Dr Christopher Rowland appeals, with permission granted by Michael Green J, against the judgment of Deputy Master Hansen, concerning the amount his former partner, Ms Sharon Blades, should pay for having excluded him from the use of a jointly-owned weekend home from November 2009 to October 2015. The master awarded £59,958 as compensation for the exclusion based on expert evidence of rental values as a weekend holiday let. Dr Rowland contends that he ought to have been awarded £216,199. Ms Blades served in time a respondent’s notice saying the award should be compensatory and based not on rental values but upon Dr Rowland’s loss of enjoyment and that the appropriate figure on that basis is £36,000. Alternatively, the award of £59,958 is justified for the reasons given by the master on this basis and on its own terms. For reasons which are not clear the issue of permission for the cross-appeal was not dealt with until shortly before the hearing of the appeal was listed. I was asked to grant the same. I indicated I would deal with permission and the cross-appeal if permission were granted on a rolled-up basis at the hearing, and that is how it was dealt with.

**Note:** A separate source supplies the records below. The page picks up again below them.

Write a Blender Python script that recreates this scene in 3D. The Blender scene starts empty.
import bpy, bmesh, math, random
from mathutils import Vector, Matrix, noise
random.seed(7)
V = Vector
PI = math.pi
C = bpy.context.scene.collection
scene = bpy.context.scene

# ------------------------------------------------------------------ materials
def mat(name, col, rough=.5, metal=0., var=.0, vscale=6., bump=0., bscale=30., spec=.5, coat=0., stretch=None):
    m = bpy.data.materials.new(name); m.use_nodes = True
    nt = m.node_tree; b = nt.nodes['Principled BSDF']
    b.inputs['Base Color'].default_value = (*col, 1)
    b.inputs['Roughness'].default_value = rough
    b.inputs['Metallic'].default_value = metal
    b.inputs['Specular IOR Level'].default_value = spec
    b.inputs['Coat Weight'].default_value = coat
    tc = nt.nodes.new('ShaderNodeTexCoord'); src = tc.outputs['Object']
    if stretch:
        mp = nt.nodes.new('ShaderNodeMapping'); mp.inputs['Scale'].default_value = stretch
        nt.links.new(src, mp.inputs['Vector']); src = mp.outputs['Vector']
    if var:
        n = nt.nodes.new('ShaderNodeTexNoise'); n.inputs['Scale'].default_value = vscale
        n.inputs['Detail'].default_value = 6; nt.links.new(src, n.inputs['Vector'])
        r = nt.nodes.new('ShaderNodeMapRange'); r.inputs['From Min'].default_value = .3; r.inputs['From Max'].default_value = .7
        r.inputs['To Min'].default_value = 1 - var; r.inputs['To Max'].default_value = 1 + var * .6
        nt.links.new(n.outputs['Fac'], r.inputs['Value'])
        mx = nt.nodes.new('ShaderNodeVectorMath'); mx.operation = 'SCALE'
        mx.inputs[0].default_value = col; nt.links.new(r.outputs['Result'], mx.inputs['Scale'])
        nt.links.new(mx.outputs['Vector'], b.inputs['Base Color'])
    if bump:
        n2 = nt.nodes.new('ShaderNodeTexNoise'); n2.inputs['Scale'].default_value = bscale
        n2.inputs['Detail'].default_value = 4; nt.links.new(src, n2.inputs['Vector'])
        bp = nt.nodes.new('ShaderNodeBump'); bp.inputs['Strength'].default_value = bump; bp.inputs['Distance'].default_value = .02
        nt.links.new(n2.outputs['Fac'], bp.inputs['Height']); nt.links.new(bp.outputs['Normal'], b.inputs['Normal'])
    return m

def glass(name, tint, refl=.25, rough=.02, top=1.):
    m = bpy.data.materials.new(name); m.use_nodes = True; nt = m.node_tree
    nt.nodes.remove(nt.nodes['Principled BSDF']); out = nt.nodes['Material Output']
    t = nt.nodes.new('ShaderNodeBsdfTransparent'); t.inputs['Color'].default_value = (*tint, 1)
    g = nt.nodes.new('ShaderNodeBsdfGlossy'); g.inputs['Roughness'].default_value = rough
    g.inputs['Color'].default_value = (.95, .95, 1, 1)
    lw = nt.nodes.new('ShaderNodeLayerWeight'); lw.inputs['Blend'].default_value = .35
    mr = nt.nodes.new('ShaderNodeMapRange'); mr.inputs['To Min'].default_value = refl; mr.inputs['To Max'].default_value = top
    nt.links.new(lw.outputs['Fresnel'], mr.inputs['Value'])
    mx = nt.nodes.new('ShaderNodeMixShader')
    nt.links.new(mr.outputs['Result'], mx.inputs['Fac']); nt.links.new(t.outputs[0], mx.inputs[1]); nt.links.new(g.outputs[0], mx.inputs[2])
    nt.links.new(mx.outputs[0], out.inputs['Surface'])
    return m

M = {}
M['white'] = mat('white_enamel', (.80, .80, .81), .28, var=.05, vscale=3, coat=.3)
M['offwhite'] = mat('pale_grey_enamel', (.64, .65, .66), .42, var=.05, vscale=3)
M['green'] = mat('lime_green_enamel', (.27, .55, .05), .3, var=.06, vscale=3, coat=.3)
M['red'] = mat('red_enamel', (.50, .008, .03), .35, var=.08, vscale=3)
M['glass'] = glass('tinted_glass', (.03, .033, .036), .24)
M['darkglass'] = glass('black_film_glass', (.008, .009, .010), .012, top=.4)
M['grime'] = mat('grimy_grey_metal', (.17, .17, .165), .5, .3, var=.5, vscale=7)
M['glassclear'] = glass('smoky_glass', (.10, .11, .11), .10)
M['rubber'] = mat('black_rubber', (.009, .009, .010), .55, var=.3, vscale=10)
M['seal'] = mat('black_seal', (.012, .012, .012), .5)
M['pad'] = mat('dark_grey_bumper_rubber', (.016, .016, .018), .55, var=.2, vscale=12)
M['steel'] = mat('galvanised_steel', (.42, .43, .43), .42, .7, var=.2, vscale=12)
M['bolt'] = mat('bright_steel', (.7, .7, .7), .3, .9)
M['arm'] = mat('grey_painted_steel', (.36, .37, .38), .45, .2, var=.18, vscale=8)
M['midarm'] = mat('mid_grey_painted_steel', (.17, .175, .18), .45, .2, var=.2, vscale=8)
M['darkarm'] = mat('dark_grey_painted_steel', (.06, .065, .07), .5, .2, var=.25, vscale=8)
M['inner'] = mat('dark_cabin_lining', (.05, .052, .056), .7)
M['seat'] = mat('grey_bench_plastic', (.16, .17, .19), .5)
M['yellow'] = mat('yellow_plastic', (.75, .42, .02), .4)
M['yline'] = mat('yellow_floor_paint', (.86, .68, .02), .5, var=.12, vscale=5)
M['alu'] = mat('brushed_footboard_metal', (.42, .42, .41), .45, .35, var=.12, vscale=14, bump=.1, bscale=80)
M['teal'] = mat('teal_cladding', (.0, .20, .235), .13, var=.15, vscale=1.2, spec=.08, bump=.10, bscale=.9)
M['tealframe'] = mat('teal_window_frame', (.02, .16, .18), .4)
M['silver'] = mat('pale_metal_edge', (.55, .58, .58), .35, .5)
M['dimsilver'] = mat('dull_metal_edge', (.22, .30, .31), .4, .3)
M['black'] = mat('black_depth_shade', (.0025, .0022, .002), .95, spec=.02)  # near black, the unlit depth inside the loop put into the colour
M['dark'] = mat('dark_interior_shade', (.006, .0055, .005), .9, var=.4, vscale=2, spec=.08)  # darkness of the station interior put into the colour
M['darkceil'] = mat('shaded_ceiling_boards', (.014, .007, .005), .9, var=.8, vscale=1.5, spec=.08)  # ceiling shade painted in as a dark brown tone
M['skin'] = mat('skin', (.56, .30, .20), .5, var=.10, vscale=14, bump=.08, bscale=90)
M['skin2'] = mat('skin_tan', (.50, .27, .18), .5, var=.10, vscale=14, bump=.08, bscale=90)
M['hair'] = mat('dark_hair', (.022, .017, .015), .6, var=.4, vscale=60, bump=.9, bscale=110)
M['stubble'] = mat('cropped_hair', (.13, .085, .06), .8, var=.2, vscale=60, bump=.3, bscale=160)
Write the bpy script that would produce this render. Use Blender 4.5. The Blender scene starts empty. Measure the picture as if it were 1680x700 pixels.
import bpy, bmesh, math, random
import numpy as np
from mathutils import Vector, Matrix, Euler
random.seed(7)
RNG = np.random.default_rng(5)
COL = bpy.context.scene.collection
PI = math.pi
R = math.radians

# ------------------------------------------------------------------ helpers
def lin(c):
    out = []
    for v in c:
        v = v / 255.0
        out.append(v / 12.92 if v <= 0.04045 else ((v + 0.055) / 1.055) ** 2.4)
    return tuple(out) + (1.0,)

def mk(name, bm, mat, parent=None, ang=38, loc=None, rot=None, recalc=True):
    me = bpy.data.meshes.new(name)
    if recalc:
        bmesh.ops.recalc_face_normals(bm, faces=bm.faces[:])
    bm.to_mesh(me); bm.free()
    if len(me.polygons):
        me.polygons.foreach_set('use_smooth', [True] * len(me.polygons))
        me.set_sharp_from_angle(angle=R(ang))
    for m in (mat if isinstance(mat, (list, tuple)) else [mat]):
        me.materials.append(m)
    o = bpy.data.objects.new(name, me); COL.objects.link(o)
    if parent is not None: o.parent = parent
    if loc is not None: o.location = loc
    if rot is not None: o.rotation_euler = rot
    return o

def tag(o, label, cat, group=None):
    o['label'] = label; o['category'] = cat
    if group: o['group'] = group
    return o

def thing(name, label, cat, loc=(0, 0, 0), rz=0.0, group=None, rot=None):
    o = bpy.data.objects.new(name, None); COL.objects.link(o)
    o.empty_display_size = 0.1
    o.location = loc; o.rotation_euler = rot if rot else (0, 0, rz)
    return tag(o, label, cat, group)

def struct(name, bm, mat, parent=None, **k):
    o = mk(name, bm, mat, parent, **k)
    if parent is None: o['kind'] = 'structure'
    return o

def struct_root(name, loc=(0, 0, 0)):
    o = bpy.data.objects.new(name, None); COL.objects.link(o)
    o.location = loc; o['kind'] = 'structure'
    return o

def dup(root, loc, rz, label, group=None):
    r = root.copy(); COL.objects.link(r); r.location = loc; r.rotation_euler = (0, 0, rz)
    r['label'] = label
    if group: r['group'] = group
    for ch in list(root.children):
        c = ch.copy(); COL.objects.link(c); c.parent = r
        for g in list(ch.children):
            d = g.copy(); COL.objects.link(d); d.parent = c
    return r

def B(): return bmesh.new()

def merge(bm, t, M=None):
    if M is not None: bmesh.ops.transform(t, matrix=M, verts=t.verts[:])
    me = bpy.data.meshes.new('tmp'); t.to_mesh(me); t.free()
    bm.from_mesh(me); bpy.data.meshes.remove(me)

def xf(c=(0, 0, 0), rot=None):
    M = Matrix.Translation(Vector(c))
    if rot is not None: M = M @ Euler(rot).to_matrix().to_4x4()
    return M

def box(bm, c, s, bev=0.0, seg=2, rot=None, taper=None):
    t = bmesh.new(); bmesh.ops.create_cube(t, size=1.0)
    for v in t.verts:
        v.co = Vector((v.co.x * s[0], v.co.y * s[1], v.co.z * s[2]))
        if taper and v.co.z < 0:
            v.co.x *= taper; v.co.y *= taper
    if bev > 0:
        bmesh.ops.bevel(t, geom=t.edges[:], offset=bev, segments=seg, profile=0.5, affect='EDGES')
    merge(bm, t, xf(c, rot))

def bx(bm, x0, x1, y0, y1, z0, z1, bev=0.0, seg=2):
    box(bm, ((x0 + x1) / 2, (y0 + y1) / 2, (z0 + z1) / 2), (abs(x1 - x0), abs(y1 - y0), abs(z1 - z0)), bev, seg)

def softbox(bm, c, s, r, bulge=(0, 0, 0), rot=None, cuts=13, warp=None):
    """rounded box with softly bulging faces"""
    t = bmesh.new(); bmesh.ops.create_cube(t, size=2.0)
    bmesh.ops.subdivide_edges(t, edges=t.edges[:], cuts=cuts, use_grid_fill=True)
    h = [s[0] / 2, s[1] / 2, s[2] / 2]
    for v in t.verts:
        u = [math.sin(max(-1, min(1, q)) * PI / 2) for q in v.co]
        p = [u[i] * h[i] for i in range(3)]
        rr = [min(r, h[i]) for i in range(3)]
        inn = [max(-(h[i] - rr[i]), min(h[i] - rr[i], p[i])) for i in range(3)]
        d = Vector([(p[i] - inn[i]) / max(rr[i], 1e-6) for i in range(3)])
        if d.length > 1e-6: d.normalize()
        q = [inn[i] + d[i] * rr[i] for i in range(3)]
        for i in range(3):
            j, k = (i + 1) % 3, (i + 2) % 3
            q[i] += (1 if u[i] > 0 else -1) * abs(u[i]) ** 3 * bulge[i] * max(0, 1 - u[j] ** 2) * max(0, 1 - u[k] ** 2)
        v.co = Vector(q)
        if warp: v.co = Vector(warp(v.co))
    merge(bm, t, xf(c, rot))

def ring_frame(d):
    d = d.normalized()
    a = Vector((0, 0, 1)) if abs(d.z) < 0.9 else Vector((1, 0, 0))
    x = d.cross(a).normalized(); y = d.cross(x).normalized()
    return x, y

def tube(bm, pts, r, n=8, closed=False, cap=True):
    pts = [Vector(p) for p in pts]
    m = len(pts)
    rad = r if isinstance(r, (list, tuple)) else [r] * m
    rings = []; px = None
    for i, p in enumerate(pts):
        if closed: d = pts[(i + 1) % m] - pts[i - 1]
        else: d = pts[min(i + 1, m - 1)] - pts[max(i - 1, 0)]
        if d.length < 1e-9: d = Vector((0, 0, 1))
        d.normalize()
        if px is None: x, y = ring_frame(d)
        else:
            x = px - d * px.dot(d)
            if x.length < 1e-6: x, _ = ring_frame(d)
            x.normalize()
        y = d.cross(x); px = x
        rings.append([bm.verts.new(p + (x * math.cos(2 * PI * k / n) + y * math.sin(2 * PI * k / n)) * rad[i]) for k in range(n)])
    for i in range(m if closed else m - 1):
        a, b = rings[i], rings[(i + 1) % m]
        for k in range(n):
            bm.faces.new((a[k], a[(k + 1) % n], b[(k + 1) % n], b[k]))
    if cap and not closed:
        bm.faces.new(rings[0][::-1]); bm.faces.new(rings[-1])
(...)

The parties commenced their relationship in 2006. Each of them already had their own homes. Dr Rowland had a flat in West London and a country house in Surrey and Ms Blades had a house in Wooburn Green, Buckinghamshire. In 2008 they discussed purchasing a property in the countryside at which to spend their free time together, as Dr Rowland put it in his particulars of claim, or to use at weekends, holidays, to share with family and friends and for them to live in when they retired, as Ms Blades put it in her defence. In my judgment for present purposes there is no material difference between these two descriptions.
The property which they found is known as Tadmarton House. It is a large Grade II listed Italianate villa built in about 1830. It is set in 24 acres of grounds on a hill top with far reaching views of the surrounding countryside near to Banbury, Oxfordshire. It had been fully restored some years previously. The couple purchased it early in 2009 and it was registered in the names of both Dr Rowland and Ms Blades. The purchase monies of just over £1.5 million and associated costs were supplied by Dr Rowland.